No other religion I know of embraces this odd prohibition. So M. Drainville need not fear an explosion of parking accommodation demands from Catholics or Muslims, not to mention Hindus, Sikhs, Buddhists, Raëlians or Wiccans, any time soon.
On the other hand, it is no crime to be a purist about municipal codes and the principle of equality under the law. M. Drainville may be a bit of a curmudgeon, but his irritation is defensible on narrow grounds, and to those narrow grounds may be added the fact that other people in the neighbourhood who trudge out to their cars and dutifully move them to accommodate the street sweepers as the law demands may understandably feel resentful of their Jewish neighbours who get a pass on those days.
Surely there is a compromise solution? I’m glad you asked, because I have one.

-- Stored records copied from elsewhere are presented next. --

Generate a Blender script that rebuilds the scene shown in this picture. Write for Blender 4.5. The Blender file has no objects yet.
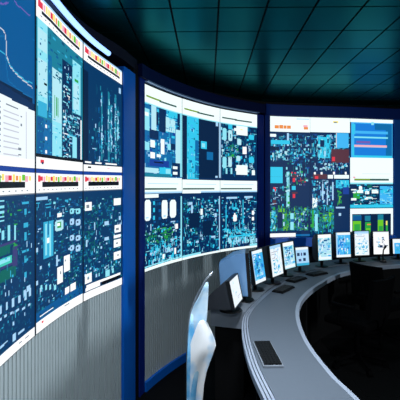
import bpy, bmesh, math, random
from mathutils import Vector, Matrix
C = bpy.context.scene.collection
EYE = 2.2            # eye height above the pit floor (m)
DECK = 0.40          # operators' raised floor
DESK = 1.15          # desk top height

# ------------------------------------------------------------------ materials
def s2l(c):
    return tuple((x/12.92 if x <= .04045 else ((x+.055)/1.055)**2.4) for x in (v/255 for v in c))

def mat(name, rgb, rough=.6, metal=0., spec=.5, noise=0., nscale=30, bump=0., emit=None, strength=1.):
    m = bpy.data.materials.new(name); m.use_nodes = True
    nt = m.node_tree; b = nt.nodes['Principled BSDF']
    col = s2l(rgb) + (1,)
    b.inputs['Base Color'].default_value = col
    b.inputs['Roughness'].default_value = rough
    b.inputs['Metallic'].default_value = metal
    b.inputs['Specular IOR Level'].default_value = spec
    if emit:
        b.inputs['Emission Color'].default_value = s2l(emit) + (1,)
        b.inputs['Emission Strength'].default_value = strength
    if noise or bump:
        tc = nt.nodes.new('ShaderNodeTexCoord')
        n = nt.nodes.new('ShaderNodeTexNoise'); n.inputs['Scale'].default_value = nscale; n.inputs['Detail'].default_value = 4
        nt.links.new(tc.outputs['Object'], n.inputs['Vector'])
        if noise:
            r = nt.nodes.new('ShaderNodeMapRange')
            r.inputs['To Min'].default_value = 1-noise; r.inputs['To Max'].default_value = 1+noise
            mx = nt.nodes.new('ShaderNodeMix'); mx.data_type = 'RGBA'; mx.blend_type = 'MULTIPLY'
            mx.inputs['Factor'].default_value = 1; mx.inputs['A'].default_value = col
            nt.links.new(n.outputs['Fac'], r.inputs['Value']); nt.links.new(r.outputs['Result'], mx.inputs['B'])
            nt.links.new(mx.outputs['Result'], b.inputs['Base Color'])
        if bump:
            bp = nt.nodes.new('ShaderNodeBump'); bp.inputs['Strength'].default_value = bump; bp.inputs['Distance'].default_value = .01
            nt.links.new(n.outputs['Fac'], bp.inputs['Height']); nt.links.new(bp.outputs['Normal'], b.inputs['Normal'])
    return m

def display_mat(name, strength):
    m = bpy.data.materials.new(name); m.use_nodes = True
    nt = m.node_tree; b = nt.nodes['Principled BSDF']
    a = nt.nodes.new('ShaderNodeAttribute'); a.attribute_name = 'picture'
    b.inputs['Base Color'].default_value = (.004, .005, .007, 1)
    b.inputs['Roughness'].default_value = .45
    b.inputs['Specular IOR Level'].default_value = .2
    nt.links.new(a.outputs['Color'], b.inputs['Emission Color'])
    b.inputs['Emission Strength'].default_value = strength
    return m

M_SCREEN = display_mat('wall_display_picture', 1.08)
M_MONITOR = display_mat('monitor_picture', 1.05)
M_BLACK = mat('matt_black', (10, 11, 14), .7, spec=.2)
M_BEZEL = mat('bezel_navy', (14, 24, 44), .4)
M_BLUE = mat('blue_frame_paint', (6, 104, 208), .45, spec=.3, noise=.06, nscale=6)
M_NAVY = mat('navy_frame_paint', (6, 38, 124), .45, spec=.2)
M_FASCIA = mat('navy_fascia', (6, 46, 122), .5, spec=.15)
M_MIDFASCIA = mat('deep_navy_fascia', (5, 20, 64), .5, spec=.15)
M_DARKFASCIA = mat('dark_fascia', (7, 12, 34), .6, spec=.3)
M_TRIM = mat('silver_blue_trim', (130, 160, 205), .35, metal=.6)
M_RIB = mat('grey_ribbed_panel', (178, 190, 194), .6, spec=.3, noise=.05, nscale=9)
M_CEIL = mat('dark_teal_ceiling_tile', (10, 98, 98), .28, metal=.9, spec=.5, noise=.12, nscale=3)
M_CEIL.node_tree.nodes['Principled BSDF'].inputs['Specular Tint'].default_value = (.10, .62, .68, 1)
M_FLOOR = mat('black_pit_floor', (10, 11, 13), .75, spec=.1)
M_DECK = mat('charcoal_raised_floor_tile', (8, 9, 10), .75, spec=.05, noise=.1, nscale=12)
M_DESK = mat('slate_grey_desk_laminate', (92, 101, 112), .55, spec=.25, noise=.05, nscale=40)
M_EDGE = mat('pale_grey_desk_edge', (150, 160, 176), .5, spec=.3)
M_SHELF = mat('charcoal_shelf', (122, 130, 140), .6, spec=.3, noise=.06, nscale=20)
M_PLINTH = mat('desk_base_black', (9, 9, 10), .7, spec=.15)
M_PLASTIC = mat('charcoal_monitor_plastic', (44, 47, 54), .42, spec=.5)
M_PLASTIC2 = mat('black_monitor_bezel', (12, 13, 16), .4)
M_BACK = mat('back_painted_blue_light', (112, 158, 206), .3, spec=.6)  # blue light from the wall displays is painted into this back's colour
M_KEY = mat('black_keycaps', (9, 10, 12), .6, spec=.2)
M_KEYBASE = mat('grey_keyboard_base', (120, 128, 138), .5)
M_CHAIR = mat('black_chair_fabric', (4, 4, 5), .9, spec=.03, bump=.2, nscale=120)
M_CHAIRMETAL = mat('dark_chair_metal', (4, 4, 5), .8, spec=.02)
def cloth_mat(name, a, b, lo, hi, scale):
    m = mat(name, a, .5, spec=.3); nt = m.node_tree; bs = nt.nodes['Principled BSDF']
    tc = nt.nodes.new('ShaderNodeTexCoord'); n = nt.nodes.new('ShaderNodeTexNoise'); n.inputs['Scale'].default_value = scale; n.inputs['Detail'].default_value = 2
    r = nt.nodes.new('ShaderNodeValToRGB'); r.color_ramp.elements[0].position = lo; r.color_ramp.elements[1].position = hi
    r.color_ramp.elements[0].color = s2l(a)+(1,); r.color_ramp.elements[1].color = s2l(b)+(1,)
    nt.links.new(tc.outputs['Object'], n.inputs['Vector']); nt.links.new(n.outputs['Fac'], r.inputs['Fac']); nt.links.new(r.outputs['Color'], bs.inputs['Base Color'])
    return m
M_CLOTH = cloth_mat('white_pale_blue_cloth', (250, 252, 255), (140, 200, 242), .46, .64, 6)
M_CLOTHBLUE = cloth_mat('sky_blue_cloth', (222, 240, 252), (172, 216, 246), .42, .66, 7)
M_CLOTHDEEP = cloth_mat('deeper_blue_cloth', (96, 178, 232), (176, 220, 246), .4, .62, 9)
M_SILL = mat('sill_painted_blue_glow', (16, 122, 255), .4, spec=.4)  # brighter blue paints a reflected glow into the sill colour
M_POLE = mat('grey_pole', (150, 158, 166), .35, metal=.6)
M_REFLECTION = mat('glowing_fascia_reflection', (200, 215, 255), .5, emit=(132, 176, 255), strength=1.8)  # emission stands in for a reflection on the fascia
M_LAMP = mat('added_lamp_diffuser', (230, 235, 240), .5, emit=(225, 236, 255), strength=3.)
M_PAPER = mat('white_paper', (215, 220, 228), .8)

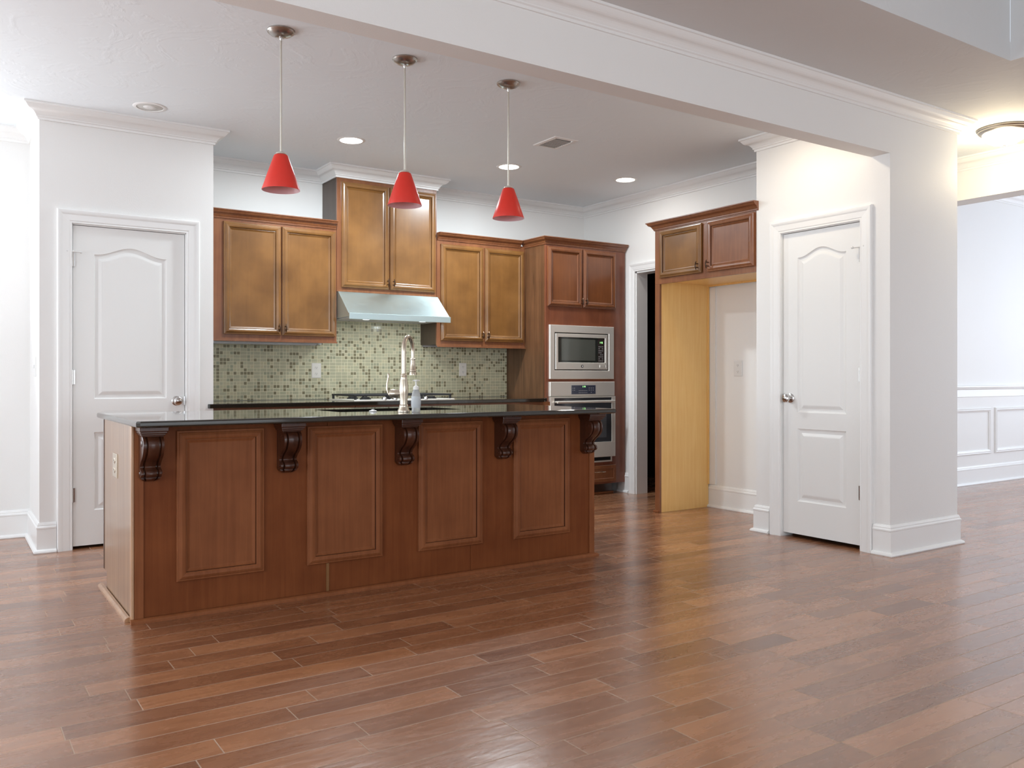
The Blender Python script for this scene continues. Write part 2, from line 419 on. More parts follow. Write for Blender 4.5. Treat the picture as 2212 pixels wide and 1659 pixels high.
mb = MB(); mb.box(6.755, 11.6, -1.2, 4.73, 3.0, 3.08); struct(mb.build('ceiling', M['ceil']), 'dining room ceiling')

def wallobj(name, boxes, mat='wall', label=None):
    mb = MB()
    for b in boxes: mb.box(*b)
    return struct(mb.build(name, M[mat]), label)
wallobj('wall_back', [(1.43, 5.48, 6.73, 6.85, 0, ZC)], label='kitchen wall behind the cabinets')
wallobj('wall_pantry', [(.505, .685, 6.0, 6.12, 0, ZC), (1.37, 1.55, 6.0, 6.12, 0, ZC), (.685, 1.37, 6.0, 6.12, 2.05, ZC),
                        (.505, .625, 6.12, 6.80, 0, ZC), (1.43, 1.55, 6.12, 6.73, 0, ZC), (.625, 1.43, 6.73, 6.85, 0, ZC)], label='white pantry walls around the left door')

wallobj('wall_right', [(5.36, 5.48, 5.965, 6.73, 0, ZC), (5.36, 5.48, 4.06, 5.2, 0, ZC), (5.36, 5.48, 5.2, 5.965, 2.06, ZC)], label='white wall with the doorway and refrigerator alcove')
wallobj('wall_closet', [(4.78, 5.36, 3.96, 4.06, 0, ZC), (4.78, 4.90, 3.16, 3.235, 0, ZC), (4.78, 4.90, 3.845, 3.96, 0, ZC), (4.78, 4.90, 3.235, 3.845, 2.062, ZC)], label='white wall around the right closet door')
wallobj('wall_column', [(4.78, 5.53, 3.04, 3.16, 0, ZC), (5.43, 5.53, 3.16, 4.61, 0, ZC)], label='white wall end beside the hall')
wallobj('wall_header', [(-4.0, 4.78, 3.04, 3.165, 2.442, ZC)], label='dropped white header beam across the ceiling')
wallobj('wall_hall', [(6.552, 6.755, -4.5, 1.2, 0, 3.0), (6.552, 6.755, 4.2, 4.61, 0, 3.0), (6.552, 6.755, 1.2, 4.2, 2.448, 3.0)], label='hall wall with wide opening to the dining room')
wallobj('wall_dining', [(5.53, 11.5, 4.61, 4.73, 0, 3.0)], label='wainscoted dining room wall')
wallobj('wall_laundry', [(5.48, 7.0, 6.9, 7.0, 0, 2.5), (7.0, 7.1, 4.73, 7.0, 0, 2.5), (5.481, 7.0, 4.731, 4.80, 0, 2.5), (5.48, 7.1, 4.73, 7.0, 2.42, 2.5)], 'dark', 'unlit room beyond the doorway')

# walls with the windows that light the room (behind and beside the camera)
def window_wall(name, fr, a0, a1, wins, top, label):
    mb = MB(); z0, z1 = .45, 2.5
    cur = a0
    for (w0, w1) in wins:
        mb.fbox(fr, cur, w0, 0, top, -.12, 0); mb.fbox(fr, w0, w1, 0, z0, -.12, 0); mb.fbox(fr, w0, w1, z1, top, -.12, 0); cur = w1
    mb.fbox(fr, cur, a1, 0, top, -.12, 0)
    struct(mb.build(name, M['wall']), label)
wcount = [0]
def window(fr, w0, w1, z0=.45, z1=2.5):
    wcount[0] += 1
    mb = MB()
    mb.sweep([(w0, z0), (w0, z1), (w1, z1), (w1, z0)], [(0, 0), (.08, 0), (.08, .02), (0, .014)], fr, side=-1, closed=True)
    o = struct(mb.build('window_%d' % wcount[0], M['trim']), 'white framed window outside the picture')
    mb = MB(); n = max(1, round((w1-w0)/1.0))
    for i in range(n+1):
        u = w0+(w1-w0)*i/n; mb.fbox(fr, u-.03, u+.03, z0, z1, -.02, 0)
    for z in (z0+.03, (z0+z1)/2, z1-.03): mb.fbox(fr, w0, w1, z-.025, z+.025, -.019, -.001)
    mb.build('window_frame', M['trim'], o)
FL = lambda u, v, d: (-4.0+d, u, v)
FB = lambda u, v, d: (u, -4.5+d, v)
FE = lambda u, v, d: (11.5-d, u, v)
FS = lambda u, v, d: (u, -1.0+d, v)
window_wall('wall_left', FL, -4.6, 6.8, [(-1.7, 2.3), (3.4, 6.4)], ZC, 'window wall left of the room')
FN = lambda u, v, d: (u, 6.68-d, v)
window_wall('wall_left_rear', FN, -4.1, .505, [(-3.3, -.5)], ZC, 'bright breakfast area wall at far left')  # window opening here is added for the ceiling fill lamp
window_wall('wall_rear', FB, -4.1, 6.75, [(-2.0, 4.0)], ZC, 'window wall behind the photographer')
window_wall('wall_east', FE, -1.1, 4.73, [(1.3, 3.9)], 3.0, 'dining room window wall')
window_wall('wall_south', FS, 6.75, 11.6, [(7.7, 10.7)], 3.0, 'front wall of the dining room')
window(FL, -1.7, 2.3); window(FL, 3.4, 6.4); window(FB, -2.0, 4.0); window(FE, 1.3, 3.9); window(FS, 7.7, 10.7); window(FN, -3.3, -.5)  # the last window is added along with the ceiling fill lamp

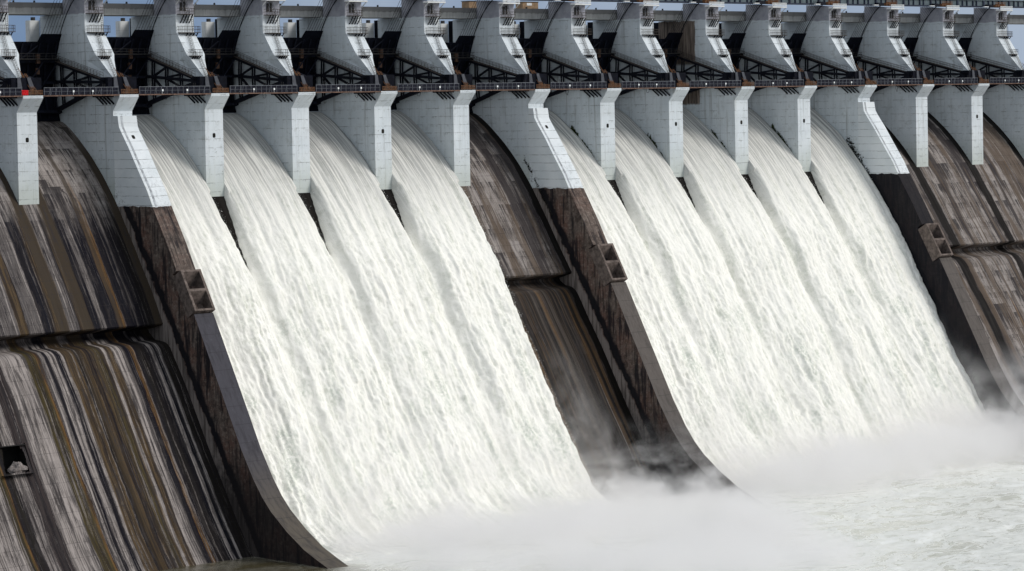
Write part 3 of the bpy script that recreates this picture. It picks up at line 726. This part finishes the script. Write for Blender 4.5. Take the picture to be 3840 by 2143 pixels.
proto = None
for i in range(15):
    if i in DIVIDE:
        root = empty('dam_pier', (i*S, 0, 70)); P = empty('tmp'); bpy.data.objects.remove(P)
    elif i == 9 or proto is None or i in (0, 3):
        root = empty('dam_pier', (i*S, 0, 70))
    else:
        root = copy_tree(proto if nose_hole(i) else proto_plain); root.location = (i*S, 0, 70)
    if not root.children:
        holder = root
        pier_body(holder, M_PAINTB if i == 9 else M_PAINT)
        h = nose_hole(i)
        if i in (1, 6):
            s_ = Vector((0, -2.18, -2.8)).normalized(); n = Vector((0, s_.z, -s_.y)); h = (-2.2, -1.0, 91.4, n)
        pier_parts(holder, h)
        if i in DIVIDE: divide_wall(holder, i)
        for ch in holder.children: ch.location.z -= 70
        if i == 0: proto = root
        if i == 3: proto_plain = root
    tag(root, PIER_LABEL[i], 'dam pier', 'piers standing along the dam')

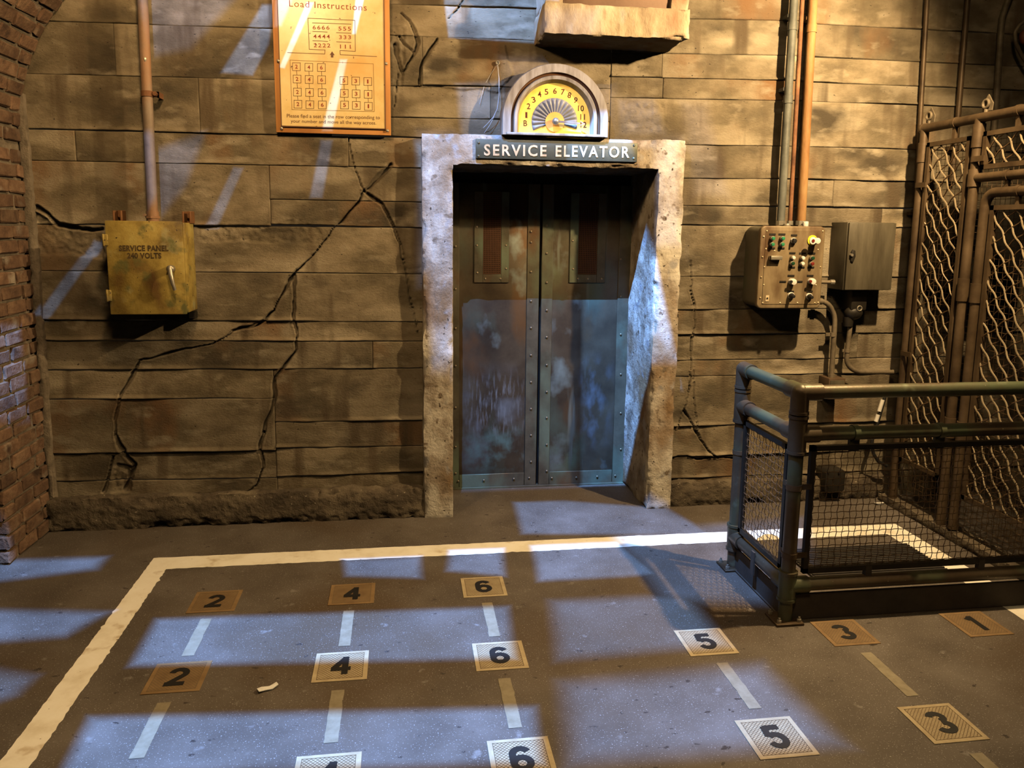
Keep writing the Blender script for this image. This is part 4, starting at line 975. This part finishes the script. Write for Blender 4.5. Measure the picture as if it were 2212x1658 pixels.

I suggest the synagogues in the relevant areas hire what used to be known as a “shabbas goy.” The Shabbas goy was – perhaps still is? – a gentile, obviously not bound by restrictions against work, who would come to the observant family’s home on Shabbat and holidays to turn lights on and off, start ovens and perform whatever other tasks were forbidden to family members. In this case the “parking goy” could move all the cars to the other side of the street whenever necessary at a nugatory cost to each individual.
Wasn’t that a simple and elegant solution? Thank you, but please no bouquets or standing ovations: Finding elegant solutions to social and cultural problems is what I do.